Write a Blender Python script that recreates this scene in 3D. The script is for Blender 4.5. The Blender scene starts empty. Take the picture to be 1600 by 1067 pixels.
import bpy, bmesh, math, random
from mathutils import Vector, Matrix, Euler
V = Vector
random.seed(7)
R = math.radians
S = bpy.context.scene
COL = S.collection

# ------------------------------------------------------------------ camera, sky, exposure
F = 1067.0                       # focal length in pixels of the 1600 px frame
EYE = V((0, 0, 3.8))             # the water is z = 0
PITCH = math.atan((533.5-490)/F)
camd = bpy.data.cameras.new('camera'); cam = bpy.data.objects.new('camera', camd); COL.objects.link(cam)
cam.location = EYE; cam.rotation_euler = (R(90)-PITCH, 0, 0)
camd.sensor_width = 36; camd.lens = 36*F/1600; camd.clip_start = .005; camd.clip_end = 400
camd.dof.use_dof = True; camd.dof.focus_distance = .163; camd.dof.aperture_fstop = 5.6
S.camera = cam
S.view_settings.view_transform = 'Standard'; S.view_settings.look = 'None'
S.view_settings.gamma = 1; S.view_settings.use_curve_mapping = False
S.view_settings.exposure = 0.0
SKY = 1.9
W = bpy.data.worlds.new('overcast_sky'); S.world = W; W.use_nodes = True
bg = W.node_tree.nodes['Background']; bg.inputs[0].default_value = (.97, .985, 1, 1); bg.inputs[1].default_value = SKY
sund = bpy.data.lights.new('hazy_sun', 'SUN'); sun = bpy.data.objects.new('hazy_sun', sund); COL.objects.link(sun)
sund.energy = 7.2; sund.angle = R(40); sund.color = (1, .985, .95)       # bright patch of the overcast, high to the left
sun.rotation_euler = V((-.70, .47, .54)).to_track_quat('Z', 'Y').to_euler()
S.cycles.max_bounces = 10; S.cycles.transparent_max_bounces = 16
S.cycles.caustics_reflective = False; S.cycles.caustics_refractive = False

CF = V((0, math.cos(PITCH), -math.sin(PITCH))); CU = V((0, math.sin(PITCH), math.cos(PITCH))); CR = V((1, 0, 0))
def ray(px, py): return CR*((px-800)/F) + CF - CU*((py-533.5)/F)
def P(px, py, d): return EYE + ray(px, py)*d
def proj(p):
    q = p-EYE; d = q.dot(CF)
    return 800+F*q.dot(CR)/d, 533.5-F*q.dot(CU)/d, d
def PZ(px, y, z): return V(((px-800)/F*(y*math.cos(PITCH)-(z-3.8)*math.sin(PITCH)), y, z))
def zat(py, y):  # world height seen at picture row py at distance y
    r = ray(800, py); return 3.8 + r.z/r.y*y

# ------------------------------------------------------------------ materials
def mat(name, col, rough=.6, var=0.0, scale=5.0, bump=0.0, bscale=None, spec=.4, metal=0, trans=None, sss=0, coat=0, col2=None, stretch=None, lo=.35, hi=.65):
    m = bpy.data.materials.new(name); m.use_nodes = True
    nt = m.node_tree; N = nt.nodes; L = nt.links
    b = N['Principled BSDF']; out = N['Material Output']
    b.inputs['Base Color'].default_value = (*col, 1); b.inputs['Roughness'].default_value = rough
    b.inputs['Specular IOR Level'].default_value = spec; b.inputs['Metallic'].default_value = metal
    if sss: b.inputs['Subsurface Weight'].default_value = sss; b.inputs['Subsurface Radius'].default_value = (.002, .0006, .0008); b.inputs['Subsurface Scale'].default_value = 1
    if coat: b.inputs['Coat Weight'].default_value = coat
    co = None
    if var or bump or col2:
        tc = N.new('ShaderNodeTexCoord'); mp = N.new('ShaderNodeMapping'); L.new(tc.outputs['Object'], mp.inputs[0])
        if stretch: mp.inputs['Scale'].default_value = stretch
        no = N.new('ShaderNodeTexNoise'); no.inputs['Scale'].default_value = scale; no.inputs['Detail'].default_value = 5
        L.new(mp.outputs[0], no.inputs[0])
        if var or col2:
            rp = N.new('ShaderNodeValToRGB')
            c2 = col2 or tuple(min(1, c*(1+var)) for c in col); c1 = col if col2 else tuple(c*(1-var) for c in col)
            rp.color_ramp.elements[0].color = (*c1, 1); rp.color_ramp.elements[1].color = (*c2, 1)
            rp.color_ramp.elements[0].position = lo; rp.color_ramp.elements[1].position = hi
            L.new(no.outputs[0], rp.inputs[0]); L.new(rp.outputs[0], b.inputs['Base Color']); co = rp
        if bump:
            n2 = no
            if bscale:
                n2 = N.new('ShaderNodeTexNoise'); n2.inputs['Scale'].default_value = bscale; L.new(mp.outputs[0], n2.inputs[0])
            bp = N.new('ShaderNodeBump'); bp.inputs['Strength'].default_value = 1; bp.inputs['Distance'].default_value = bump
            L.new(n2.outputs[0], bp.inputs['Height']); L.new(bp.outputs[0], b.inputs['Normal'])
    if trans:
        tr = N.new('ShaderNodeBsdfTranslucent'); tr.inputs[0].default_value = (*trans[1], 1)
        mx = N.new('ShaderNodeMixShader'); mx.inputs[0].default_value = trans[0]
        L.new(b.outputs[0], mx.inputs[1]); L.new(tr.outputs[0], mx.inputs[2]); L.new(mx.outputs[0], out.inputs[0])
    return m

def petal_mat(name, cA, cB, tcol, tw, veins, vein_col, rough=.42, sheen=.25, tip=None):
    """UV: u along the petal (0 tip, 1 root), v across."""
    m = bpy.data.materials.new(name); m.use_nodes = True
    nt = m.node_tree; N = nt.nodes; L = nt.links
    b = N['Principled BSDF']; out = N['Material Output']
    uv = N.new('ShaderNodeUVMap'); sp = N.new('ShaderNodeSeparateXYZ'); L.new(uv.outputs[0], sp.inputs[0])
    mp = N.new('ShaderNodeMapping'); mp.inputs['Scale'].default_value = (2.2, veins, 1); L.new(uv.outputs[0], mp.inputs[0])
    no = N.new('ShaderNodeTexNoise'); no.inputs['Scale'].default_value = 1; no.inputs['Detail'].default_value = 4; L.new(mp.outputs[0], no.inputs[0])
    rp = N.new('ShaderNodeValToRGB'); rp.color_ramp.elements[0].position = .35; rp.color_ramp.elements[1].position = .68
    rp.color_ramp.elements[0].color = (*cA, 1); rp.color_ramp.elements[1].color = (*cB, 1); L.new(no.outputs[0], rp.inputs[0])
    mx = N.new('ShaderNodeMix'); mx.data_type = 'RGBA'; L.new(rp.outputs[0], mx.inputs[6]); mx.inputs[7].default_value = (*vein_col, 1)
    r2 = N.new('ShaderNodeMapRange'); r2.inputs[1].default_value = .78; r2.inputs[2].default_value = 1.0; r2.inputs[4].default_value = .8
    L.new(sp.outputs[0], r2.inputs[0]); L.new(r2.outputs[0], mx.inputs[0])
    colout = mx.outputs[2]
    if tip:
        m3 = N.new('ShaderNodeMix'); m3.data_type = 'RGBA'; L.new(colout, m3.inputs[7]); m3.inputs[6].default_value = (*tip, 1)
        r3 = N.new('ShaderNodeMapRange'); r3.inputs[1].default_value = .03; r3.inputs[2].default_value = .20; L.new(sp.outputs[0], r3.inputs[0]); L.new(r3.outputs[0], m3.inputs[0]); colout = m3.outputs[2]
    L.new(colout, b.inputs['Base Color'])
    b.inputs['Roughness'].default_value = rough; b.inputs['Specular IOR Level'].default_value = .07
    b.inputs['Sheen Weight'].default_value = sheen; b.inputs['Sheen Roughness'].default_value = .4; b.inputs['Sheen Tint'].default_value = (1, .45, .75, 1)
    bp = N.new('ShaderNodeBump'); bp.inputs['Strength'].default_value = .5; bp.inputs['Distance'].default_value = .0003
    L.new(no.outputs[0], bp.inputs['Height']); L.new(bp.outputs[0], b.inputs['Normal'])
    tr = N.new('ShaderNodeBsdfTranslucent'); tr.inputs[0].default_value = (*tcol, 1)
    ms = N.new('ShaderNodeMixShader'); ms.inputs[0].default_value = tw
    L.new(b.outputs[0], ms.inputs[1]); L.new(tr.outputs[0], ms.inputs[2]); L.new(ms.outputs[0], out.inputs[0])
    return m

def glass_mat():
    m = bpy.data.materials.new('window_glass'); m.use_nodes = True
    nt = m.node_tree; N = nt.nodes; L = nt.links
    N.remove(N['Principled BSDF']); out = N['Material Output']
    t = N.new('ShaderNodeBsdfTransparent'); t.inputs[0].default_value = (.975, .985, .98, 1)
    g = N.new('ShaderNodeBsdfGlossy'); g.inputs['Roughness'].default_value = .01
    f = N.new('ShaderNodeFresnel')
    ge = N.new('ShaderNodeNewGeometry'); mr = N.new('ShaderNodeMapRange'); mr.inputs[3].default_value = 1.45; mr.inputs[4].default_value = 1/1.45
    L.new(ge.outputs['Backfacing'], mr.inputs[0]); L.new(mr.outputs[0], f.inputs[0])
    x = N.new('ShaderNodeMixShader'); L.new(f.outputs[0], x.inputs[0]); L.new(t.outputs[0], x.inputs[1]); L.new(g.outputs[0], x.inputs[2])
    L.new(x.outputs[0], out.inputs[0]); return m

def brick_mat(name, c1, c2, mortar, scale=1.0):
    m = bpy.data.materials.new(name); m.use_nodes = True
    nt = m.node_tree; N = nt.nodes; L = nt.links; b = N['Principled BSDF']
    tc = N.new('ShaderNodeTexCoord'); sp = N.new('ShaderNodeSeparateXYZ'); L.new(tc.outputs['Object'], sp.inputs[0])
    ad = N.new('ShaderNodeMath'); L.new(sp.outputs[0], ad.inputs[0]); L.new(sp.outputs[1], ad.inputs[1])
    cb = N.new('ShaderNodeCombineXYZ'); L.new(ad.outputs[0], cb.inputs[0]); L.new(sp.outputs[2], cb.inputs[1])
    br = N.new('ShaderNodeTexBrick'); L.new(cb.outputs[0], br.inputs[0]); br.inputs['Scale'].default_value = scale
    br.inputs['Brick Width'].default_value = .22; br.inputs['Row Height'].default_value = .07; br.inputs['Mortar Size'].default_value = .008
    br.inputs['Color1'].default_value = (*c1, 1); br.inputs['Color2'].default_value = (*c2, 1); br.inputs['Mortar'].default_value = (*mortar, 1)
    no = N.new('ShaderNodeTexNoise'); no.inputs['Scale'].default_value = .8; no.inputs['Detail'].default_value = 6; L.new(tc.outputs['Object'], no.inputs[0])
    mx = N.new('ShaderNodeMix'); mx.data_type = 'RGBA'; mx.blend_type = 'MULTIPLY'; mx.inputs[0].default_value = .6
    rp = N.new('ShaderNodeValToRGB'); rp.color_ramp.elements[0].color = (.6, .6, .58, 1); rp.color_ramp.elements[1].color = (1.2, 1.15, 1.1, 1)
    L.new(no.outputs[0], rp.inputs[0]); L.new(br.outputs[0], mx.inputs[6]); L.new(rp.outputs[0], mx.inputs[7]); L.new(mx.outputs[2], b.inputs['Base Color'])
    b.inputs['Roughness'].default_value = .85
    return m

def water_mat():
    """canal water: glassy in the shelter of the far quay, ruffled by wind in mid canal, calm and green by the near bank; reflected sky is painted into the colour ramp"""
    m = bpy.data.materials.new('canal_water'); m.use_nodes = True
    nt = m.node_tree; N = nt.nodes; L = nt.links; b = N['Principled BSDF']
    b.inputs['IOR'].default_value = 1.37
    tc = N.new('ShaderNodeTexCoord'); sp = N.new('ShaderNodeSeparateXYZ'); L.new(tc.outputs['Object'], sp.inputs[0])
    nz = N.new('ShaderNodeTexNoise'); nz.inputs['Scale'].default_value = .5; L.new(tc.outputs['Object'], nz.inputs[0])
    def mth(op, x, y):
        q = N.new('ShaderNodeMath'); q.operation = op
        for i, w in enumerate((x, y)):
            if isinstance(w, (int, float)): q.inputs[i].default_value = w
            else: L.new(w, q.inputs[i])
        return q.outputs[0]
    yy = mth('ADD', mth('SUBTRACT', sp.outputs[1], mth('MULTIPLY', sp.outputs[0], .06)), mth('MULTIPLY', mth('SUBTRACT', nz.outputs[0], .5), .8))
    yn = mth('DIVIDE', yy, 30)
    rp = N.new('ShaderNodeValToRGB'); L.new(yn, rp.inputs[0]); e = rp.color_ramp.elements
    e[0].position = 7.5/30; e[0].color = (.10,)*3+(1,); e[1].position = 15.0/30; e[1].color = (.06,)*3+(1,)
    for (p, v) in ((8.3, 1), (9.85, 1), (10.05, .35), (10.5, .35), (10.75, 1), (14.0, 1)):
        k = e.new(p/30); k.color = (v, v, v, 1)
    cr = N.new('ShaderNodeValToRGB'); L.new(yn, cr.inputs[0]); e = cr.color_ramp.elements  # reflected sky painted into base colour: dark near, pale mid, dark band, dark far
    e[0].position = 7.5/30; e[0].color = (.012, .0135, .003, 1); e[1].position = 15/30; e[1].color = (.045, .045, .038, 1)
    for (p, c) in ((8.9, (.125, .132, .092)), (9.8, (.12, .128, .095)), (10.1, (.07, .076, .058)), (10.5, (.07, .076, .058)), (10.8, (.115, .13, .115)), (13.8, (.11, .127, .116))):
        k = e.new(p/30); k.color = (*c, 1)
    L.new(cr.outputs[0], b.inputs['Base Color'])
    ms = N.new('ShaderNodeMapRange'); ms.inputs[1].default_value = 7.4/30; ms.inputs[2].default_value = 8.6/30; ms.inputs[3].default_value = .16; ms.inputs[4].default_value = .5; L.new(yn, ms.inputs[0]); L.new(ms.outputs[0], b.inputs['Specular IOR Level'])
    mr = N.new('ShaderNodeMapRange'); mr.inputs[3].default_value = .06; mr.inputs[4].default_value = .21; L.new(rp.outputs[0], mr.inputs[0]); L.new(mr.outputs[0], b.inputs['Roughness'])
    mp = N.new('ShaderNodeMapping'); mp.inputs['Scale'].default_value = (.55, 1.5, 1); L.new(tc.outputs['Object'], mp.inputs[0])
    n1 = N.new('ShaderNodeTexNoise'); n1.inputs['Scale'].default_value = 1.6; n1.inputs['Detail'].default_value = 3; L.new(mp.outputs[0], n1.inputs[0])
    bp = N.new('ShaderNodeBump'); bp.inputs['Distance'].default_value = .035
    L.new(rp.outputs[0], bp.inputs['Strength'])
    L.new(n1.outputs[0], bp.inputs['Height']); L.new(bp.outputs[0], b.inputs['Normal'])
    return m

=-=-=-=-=

Task directions: Can you write out the lines above, from the first one through the one containing "COL = S.collection", exactly as they appear and nothing more?

Written solution:
Write a Blender Python script that recreates this scene in 3D. The script is for Blender 4.5. The Blender scene starts empty. Take the picture to be 1600 by 1067 pixels.
import bpy, bmesh, math, random
from mathutils import Vector, Matrix, Euler
V = Vector
random.seed(7)
R = math.radians
S = bpy.context.scene
COL = S.collection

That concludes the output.